### The exercise:
Start at the line holding "Write the bpy", stop at the line holding "bpy.data.objects.remove(_o)", and repeat those lines exactly, both ends included; skip the pictures.
============
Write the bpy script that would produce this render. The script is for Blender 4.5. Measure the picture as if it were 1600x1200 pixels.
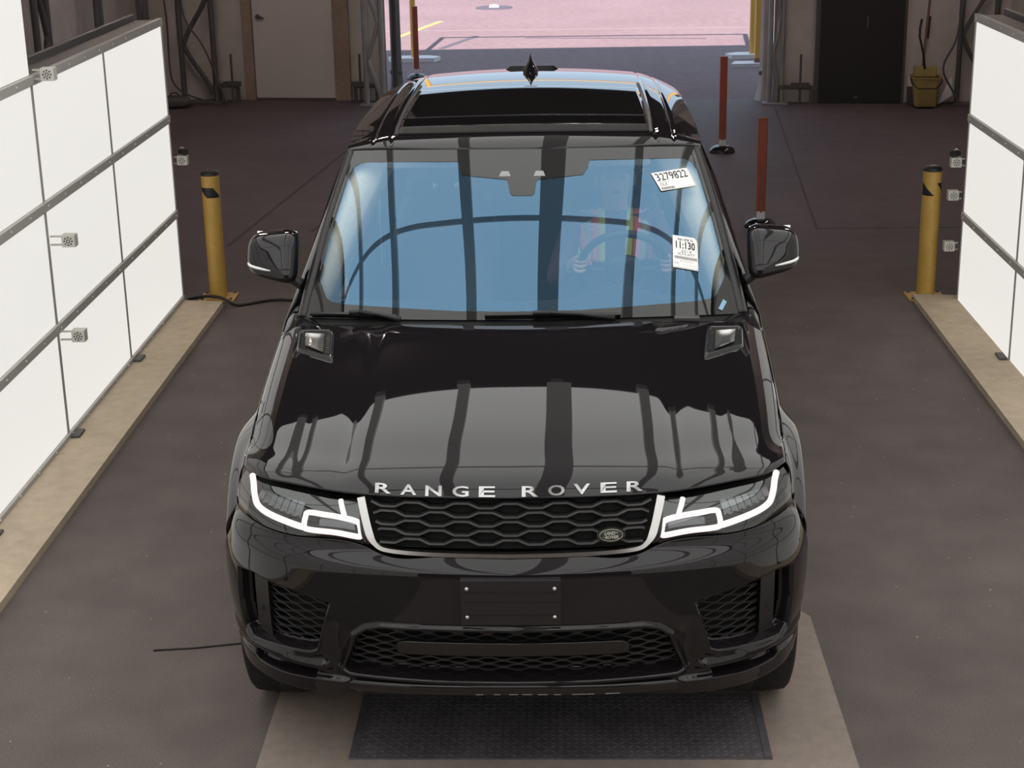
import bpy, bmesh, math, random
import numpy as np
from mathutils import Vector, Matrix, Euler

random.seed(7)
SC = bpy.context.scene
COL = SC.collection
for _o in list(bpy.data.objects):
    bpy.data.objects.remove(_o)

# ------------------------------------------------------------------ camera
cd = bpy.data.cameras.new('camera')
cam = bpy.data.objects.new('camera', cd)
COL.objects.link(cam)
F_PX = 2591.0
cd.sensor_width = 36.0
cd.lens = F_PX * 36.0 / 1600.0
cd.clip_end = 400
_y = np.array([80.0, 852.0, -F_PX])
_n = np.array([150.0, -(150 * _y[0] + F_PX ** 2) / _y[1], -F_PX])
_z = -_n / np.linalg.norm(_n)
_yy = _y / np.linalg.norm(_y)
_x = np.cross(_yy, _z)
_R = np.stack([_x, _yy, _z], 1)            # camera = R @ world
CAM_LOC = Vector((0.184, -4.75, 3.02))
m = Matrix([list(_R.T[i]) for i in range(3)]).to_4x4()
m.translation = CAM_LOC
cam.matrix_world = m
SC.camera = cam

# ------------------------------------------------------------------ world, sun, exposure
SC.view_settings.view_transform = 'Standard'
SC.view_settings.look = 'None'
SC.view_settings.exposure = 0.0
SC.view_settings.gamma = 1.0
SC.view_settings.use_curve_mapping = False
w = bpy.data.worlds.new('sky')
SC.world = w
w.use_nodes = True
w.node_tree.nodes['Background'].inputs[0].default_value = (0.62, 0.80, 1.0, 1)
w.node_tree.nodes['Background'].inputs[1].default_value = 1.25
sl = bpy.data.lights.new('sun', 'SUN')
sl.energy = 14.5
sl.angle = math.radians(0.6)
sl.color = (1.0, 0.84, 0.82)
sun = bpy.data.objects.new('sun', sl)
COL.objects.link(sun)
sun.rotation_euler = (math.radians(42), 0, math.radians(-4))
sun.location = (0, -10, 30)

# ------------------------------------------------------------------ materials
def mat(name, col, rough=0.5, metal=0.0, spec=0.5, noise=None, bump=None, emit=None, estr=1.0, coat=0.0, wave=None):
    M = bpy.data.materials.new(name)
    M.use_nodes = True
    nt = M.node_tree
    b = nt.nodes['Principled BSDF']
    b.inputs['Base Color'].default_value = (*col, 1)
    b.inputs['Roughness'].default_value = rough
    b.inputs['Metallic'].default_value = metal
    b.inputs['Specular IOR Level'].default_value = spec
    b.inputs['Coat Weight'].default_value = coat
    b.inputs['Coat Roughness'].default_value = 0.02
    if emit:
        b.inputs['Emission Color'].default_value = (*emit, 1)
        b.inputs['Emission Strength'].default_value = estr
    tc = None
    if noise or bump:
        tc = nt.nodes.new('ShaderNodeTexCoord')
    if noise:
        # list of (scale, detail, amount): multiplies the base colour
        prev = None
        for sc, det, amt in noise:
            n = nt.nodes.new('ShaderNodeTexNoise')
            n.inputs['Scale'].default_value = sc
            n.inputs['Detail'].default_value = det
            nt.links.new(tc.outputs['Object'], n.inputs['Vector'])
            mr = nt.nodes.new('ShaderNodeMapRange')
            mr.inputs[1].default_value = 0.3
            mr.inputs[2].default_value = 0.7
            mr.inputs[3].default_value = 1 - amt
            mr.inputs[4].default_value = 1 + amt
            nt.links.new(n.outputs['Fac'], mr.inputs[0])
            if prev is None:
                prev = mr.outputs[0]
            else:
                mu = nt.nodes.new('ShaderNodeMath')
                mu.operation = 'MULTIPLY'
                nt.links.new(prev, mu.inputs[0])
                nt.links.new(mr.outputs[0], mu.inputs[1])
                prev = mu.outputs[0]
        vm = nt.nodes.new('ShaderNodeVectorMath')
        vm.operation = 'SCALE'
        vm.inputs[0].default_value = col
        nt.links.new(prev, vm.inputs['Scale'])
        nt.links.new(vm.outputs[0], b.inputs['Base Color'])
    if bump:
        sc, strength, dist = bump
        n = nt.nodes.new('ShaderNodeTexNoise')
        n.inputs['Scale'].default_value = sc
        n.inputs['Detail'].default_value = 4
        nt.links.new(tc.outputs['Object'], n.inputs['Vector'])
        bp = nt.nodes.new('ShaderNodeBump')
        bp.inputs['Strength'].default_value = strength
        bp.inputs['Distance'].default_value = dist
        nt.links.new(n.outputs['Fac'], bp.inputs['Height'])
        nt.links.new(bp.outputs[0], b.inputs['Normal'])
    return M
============
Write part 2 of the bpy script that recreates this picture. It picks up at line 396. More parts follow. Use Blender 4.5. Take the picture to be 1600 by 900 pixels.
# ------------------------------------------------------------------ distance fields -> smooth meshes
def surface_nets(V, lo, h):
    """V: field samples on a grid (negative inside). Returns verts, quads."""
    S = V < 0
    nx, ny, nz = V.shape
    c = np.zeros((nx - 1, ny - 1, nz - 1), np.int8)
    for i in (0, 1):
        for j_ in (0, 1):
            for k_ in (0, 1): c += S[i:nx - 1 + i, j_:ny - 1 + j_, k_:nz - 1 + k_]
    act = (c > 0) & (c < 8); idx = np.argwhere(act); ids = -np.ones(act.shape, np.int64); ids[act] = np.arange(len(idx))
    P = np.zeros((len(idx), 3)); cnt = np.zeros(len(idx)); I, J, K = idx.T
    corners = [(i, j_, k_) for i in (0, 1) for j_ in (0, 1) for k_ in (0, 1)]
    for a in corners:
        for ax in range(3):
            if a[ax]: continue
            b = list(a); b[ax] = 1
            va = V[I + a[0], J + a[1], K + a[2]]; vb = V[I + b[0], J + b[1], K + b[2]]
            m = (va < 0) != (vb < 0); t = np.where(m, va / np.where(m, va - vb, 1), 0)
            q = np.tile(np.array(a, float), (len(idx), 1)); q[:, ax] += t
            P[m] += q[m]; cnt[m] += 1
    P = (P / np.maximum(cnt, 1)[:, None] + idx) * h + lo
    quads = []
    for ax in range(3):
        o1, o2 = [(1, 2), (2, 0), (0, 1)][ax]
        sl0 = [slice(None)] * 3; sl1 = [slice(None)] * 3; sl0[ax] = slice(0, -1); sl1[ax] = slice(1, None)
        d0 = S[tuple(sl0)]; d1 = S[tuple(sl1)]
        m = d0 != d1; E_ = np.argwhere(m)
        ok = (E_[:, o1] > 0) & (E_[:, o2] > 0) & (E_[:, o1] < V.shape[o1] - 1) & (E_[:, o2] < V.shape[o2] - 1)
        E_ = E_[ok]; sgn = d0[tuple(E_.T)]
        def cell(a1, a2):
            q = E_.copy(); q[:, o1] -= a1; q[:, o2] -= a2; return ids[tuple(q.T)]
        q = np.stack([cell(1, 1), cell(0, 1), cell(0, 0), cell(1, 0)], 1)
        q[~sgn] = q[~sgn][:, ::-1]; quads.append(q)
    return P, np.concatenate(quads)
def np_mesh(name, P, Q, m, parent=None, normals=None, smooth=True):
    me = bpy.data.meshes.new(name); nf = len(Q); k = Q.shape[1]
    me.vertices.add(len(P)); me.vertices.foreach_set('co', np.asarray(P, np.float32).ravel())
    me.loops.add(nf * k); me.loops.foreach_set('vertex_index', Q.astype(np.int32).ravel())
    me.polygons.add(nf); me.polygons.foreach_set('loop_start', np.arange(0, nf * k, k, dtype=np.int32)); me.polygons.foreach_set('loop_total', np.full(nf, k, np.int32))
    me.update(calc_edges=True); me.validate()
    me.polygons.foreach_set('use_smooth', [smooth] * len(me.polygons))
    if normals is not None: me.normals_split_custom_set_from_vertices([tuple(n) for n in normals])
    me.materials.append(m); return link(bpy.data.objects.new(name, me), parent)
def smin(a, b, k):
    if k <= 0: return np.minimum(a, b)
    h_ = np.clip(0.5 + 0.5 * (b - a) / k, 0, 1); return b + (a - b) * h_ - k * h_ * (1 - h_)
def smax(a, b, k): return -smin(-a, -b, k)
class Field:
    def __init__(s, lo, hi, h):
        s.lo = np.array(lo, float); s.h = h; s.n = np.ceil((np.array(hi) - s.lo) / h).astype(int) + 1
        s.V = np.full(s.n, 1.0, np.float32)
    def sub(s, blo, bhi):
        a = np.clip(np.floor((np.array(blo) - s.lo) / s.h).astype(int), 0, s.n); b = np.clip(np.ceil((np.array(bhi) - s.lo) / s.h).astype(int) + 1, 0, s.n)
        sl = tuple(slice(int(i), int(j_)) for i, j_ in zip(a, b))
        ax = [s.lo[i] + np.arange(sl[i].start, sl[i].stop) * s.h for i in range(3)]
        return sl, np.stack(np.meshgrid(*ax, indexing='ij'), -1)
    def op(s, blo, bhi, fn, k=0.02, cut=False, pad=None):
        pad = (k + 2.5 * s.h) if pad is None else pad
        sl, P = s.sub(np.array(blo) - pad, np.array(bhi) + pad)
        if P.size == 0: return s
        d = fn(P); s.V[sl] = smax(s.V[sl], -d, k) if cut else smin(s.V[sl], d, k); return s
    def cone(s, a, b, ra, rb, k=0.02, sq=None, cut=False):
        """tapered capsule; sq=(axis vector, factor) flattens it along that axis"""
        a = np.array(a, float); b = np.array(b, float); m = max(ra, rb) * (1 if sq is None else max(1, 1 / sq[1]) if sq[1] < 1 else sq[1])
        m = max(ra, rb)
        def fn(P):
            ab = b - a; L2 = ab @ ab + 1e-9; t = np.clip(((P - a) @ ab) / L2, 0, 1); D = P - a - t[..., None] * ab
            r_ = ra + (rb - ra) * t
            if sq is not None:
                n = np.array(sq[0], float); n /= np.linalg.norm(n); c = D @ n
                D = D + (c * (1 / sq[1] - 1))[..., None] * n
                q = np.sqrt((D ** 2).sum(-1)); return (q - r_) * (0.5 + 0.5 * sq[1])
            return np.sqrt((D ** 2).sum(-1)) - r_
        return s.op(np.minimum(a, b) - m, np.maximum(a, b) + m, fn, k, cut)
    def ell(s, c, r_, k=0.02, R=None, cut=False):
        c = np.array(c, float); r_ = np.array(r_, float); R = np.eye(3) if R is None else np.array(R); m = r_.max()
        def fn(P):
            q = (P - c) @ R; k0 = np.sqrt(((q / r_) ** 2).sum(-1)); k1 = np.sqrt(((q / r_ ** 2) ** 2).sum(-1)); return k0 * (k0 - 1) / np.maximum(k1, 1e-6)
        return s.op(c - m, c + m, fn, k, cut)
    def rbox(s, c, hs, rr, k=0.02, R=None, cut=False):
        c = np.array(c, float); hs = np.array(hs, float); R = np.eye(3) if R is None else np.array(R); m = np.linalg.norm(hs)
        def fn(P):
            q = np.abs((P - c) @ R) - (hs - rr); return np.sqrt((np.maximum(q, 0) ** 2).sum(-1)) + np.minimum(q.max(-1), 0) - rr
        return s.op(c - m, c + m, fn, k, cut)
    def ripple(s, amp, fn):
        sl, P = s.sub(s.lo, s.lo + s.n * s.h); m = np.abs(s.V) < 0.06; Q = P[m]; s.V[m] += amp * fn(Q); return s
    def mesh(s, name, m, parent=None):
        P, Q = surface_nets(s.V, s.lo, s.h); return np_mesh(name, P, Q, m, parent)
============
### Result:
Write the bpy script that would produce this render. The script is for Blender 4.5. Measure the picture as if it were 1600x1200 pixels.
import bpy, bmesh, math, random
import numpy as np
from mathutils import Vector, Matrix, Euler

random.seed(7)
SC = bpy.context.scene
COL = SC.collection
for _o in list(bpy.data.objects):
    bpy.data.objects.remove(_o)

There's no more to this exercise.